Engaging with this set means holding both truths at once. The early work still crackles with wit and neurotic energy; the later films drift between nostalgia and self‑parody. But watching them now also means acknowledging the discomfort that surrounds Allen, and recognising that admiration for craft doesn’t require silence about the controversies.
The collection becomes, in that sense, a test case for how we approach socially compromised artists who are nonetheless undeniably talented. The answer isn’t to pretend the work exists in a vacuum, nor to erase it entirely, but to watch with awareness — to let context deepen, rather than flatten, our understanding.
As cinema, these films remain influential. As cultural objects, they ask us to think about the uneasy space where art, ethics and legacy meet.
🌟 The Tasters — Available to buy and rent
The Tasters takes the chilling premise of Hitler’s real‑life poison‑tasting brigade and turns it into a tense, claustrophobic character study. The film isn’t interested in easy moral binaries; instead it sits with the unsettling truth that people can be trapped inside monstrous systems without being monsters themselves. The women at its centre live in a state of suspended terror — loyal, fearful, complicit, resistant, often all at once — and the drama lies in how they navigate that impossible space.

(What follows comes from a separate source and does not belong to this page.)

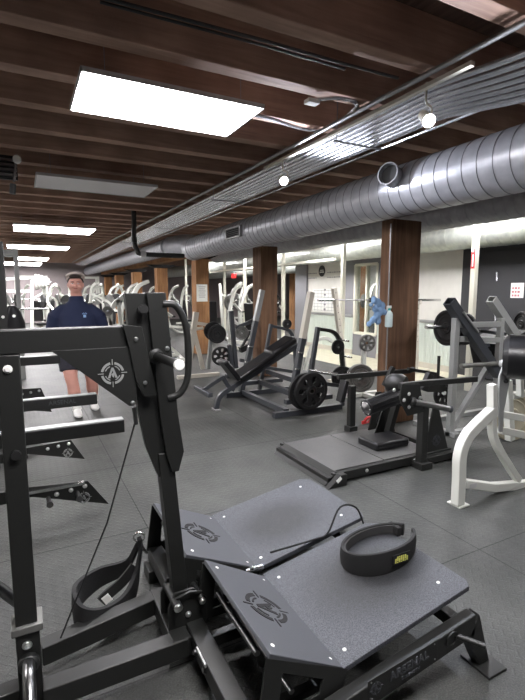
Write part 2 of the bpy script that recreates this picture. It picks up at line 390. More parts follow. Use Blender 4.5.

What gives the film its bite is the way it handles socially compromised people who nonetheless possess agency, intelligence and talent. It refuses to flatten them into symbols. Instead, it asks how we judge those whose choices were shaped by coercion, survival and the machinery of dictatorship.
As with any work rooted in morally tainted history, the challenge is how to watch it: not with blanket condemnation or blind sympathy, but with an awareness of context and a willingness to sit in discomfort. The Tasters understands that history is rarely tidy — and that the people caught inside it are even less so.